Vom Forschungsprojekt zum Start-up
Die Gebert Rüf Stiftung hat dem Projekt Anfang Mai die «First Ventures»-Unterstützung zugesagt. Damit sollen nun hocheffiziente Bioreaktoren entwickelt werden, die fast ausschliesslich mit natürlichem Sonnenlicht arbeiten. Sind die Projektergebnisse vielversprechend, soll das Start-up Arrhenius AG gegründet werden. Zu den Gründungsmitgliedern werden auch Masterabsolventen und -absolventinnen gehören. Ihr Ziel: diese Technologie weiterentwickeln und auf den Markt bringen. Im Moment hat ein Reaktor einen Flächenbedarf von etwa 20 m2 und kann jährlich über eine Tonne CO2 binden. Allerdings: der jährliche CO2-Ausstoss pro Person beträgt in der Schweiz aktuell rund fünf Tonnen. Ziel ist es deshalb, grössere und leistungsfähigere Reaktoren zu bauen. Finanzieren will das Start-up dies über Klimazertifikate.Haben die Mikroalgen ihren Dienst getan, so können sie getrocknet und anschliessend vergraben werden. Wichtig ist, dass sie nicht in Kontakt mit Sauerstoff kommen. Dafür müssen sie etwa einen Meter unter der Erde liegen. «Negative Emissionen allein können unsere Probleme nicht lösen - in erster Linie müssen wir immer noch weniger Energie verbrauchen und den CO2-Ausstoss dramatisch reduzieren. Aber Mikroalgen können zusätzlich einen wichtigen Beitrag leisten, um unsere Klimaziele zu erreichen», fasst Mirko Kleingries zusammen.

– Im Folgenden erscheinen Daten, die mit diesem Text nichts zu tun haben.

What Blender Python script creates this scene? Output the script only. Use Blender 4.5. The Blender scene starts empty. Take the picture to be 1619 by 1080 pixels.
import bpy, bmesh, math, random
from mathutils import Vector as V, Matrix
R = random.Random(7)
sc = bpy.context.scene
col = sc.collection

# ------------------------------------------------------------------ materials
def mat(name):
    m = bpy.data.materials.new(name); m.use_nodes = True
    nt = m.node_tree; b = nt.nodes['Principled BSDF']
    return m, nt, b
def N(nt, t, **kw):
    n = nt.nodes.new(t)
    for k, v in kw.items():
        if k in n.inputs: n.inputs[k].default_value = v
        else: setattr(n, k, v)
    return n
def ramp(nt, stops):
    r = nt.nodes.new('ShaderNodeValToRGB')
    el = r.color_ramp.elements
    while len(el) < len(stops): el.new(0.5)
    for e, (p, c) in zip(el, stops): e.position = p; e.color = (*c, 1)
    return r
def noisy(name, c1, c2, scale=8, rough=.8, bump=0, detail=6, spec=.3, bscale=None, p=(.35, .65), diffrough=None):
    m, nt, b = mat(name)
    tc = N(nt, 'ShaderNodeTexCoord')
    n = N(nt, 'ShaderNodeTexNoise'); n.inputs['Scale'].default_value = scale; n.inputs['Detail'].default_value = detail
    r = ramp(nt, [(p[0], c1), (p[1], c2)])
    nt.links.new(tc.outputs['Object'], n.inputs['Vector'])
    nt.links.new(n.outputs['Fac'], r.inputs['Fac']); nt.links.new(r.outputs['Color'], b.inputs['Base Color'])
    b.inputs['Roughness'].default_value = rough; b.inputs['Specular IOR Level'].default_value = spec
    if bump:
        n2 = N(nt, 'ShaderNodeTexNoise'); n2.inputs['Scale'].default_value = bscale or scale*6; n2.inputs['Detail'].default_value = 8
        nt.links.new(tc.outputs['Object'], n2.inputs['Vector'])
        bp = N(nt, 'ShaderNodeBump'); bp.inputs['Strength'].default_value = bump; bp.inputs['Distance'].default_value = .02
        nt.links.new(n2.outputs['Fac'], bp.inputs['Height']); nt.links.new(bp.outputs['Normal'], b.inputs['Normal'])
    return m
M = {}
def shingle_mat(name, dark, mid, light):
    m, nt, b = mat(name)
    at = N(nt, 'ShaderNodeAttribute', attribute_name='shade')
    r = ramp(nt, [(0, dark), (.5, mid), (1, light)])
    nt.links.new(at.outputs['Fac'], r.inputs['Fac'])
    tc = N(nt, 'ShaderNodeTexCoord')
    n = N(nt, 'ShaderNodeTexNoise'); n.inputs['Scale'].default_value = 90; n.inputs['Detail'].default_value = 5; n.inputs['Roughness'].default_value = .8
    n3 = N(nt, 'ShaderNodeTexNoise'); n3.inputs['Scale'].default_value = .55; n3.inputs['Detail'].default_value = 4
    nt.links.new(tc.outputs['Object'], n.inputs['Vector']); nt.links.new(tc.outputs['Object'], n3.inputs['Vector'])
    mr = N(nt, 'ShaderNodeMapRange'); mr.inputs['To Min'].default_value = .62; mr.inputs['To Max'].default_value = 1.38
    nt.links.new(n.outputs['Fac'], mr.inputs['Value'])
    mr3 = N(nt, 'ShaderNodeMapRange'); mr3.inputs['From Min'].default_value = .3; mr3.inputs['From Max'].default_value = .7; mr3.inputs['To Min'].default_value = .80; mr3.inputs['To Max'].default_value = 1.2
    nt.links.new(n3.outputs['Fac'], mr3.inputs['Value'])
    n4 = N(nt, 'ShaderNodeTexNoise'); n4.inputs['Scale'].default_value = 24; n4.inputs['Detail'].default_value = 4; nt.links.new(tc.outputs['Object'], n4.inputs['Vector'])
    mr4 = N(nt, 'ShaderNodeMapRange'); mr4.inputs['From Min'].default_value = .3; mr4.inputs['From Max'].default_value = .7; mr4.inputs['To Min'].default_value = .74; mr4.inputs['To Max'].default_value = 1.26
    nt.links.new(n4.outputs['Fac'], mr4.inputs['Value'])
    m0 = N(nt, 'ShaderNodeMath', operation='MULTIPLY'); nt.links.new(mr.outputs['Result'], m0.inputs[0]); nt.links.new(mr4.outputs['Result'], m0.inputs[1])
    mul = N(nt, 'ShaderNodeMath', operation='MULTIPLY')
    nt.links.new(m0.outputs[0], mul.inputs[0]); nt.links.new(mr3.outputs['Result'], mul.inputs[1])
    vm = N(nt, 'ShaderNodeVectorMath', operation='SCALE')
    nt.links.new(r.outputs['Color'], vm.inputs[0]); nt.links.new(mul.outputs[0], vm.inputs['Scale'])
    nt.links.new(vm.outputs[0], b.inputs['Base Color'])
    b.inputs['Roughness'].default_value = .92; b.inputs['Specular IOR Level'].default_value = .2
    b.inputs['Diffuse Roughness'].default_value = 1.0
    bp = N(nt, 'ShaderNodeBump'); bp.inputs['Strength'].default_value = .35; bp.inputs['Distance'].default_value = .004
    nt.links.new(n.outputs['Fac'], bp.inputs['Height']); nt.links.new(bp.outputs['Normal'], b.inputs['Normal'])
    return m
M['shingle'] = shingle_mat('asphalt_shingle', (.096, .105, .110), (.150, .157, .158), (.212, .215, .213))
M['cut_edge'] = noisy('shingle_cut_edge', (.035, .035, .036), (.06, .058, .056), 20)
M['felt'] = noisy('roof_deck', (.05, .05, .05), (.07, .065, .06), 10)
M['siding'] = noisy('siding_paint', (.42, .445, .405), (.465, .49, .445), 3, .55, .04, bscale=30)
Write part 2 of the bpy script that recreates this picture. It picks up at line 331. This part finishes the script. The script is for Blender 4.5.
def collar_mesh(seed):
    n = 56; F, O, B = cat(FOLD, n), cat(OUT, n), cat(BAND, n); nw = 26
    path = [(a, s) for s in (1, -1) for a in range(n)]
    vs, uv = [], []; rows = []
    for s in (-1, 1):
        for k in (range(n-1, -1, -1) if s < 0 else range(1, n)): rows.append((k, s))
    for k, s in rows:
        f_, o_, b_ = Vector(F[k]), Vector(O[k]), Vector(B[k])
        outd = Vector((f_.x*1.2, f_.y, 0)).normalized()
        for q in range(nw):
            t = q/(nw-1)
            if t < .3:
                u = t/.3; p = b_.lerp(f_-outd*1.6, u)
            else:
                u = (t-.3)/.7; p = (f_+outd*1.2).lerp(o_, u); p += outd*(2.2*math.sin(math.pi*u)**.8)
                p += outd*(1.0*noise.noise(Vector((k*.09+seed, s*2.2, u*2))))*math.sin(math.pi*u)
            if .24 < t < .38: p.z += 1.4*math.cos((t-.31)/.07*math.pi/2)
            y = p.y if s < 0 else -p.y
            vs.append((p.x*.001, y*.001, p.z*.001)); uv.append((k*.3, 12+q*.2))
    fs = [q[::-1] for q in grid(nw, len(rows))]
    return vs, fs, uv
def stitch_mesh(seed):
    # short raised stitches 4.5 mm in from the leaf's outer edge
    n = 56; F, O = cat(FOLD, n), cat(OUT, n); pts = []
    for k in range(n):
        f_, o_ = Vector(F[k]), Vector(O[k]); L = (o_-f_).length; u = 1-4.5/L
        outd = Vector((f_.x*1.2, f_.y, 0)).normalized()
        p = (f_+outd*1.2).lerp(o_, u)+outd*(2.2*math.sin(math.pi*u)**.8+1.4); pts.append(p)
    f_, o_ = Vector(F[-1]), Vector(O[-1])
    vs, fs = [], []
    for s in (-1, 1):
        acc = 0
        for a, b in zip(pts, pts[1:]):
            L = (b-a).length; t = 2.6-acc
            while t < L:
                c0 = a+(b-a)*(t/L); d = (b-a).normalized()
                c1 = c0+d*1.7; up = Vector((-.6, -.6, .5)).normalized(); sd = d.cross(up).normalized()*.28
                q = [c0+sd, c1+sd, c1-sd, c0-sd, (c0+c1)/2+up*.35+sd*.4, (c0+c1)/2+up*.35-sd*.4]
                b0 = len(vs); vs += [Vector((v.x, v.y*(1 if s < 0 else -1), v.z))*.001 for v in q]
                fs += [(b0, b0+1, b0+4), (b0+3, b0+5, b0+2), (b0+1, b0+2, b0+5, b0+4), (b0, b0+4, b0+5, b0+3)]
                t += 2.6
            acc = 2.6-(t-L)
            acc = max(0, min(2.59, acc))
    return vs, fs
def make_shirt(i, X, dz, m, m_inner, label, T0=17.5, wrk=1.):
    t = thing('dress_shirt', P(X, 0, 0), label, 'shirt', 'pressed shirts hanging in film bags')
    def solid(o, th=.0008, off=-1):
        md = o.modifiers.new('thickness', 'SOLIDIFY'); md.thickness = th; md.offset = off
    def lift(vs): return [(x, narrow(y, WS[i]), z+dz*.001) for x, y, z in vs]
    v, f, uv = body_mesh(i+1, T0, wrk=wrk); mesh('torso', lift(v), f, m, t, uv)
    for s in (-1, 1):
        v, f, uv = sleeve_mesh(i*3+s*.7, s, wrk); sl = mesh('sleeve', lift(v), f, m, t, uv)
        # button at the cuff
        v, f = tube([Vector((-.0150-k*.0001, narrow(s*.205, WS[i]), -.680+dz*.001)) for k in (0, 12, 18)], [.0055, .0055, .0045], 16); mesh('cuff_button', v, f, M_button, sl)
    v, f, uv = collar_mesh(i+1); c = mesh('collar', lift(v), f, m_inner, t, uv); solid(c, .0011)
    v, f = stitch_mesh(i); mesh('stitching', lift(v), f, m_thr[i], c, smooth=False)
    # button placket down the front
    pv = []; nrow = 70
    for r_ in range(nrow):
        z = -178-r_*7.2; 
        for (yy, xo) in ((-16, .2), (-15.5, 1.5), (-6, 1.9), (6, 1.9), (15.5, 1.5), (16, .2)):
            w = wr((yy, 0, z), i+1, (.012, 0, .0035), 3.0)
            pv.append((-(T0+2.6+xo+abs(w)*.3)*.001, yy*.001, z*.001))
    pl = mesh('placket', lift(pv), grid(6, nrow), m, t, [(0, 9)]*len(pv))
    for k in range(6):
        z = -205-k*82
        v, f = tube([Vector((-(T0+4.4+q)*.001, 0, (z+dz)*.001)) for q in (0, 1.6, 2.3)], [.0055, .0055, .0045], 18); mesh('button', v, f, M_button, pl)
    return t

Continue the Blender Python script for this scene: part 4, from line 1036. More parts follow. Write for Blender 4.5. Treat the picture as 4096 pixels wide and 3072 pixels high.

First-Ventures-Unterstützung der Gebert Rüf Stiftung
Mit «First Ventures» fördert die Gebert Rüf Stiftung Bachelorund Masterstudierende von Fachhochschulen, die in ihrer Abschlussarbeit eine innovative Geschäftsidee entwickeln. Die Unterstützung umfasst einen finanziellen Projektbeitrag von bis zu CHF 150’000 sowie ein individuell abgestimmtes Coachingprogramm.
Die Gebert Rüf Stiftung ermutigt damit talentierte Bachelorund Masterstudierende dazu, nebst dem formalen Studienabschlusses auch eine Start-up-Gründung ins Auge zu fassen. Ziel ist es, eine Kultur der «Science Entrepreneurship» zu fördern und so das unternehmerische Potenzial an den Fachhochschulen zu stärken.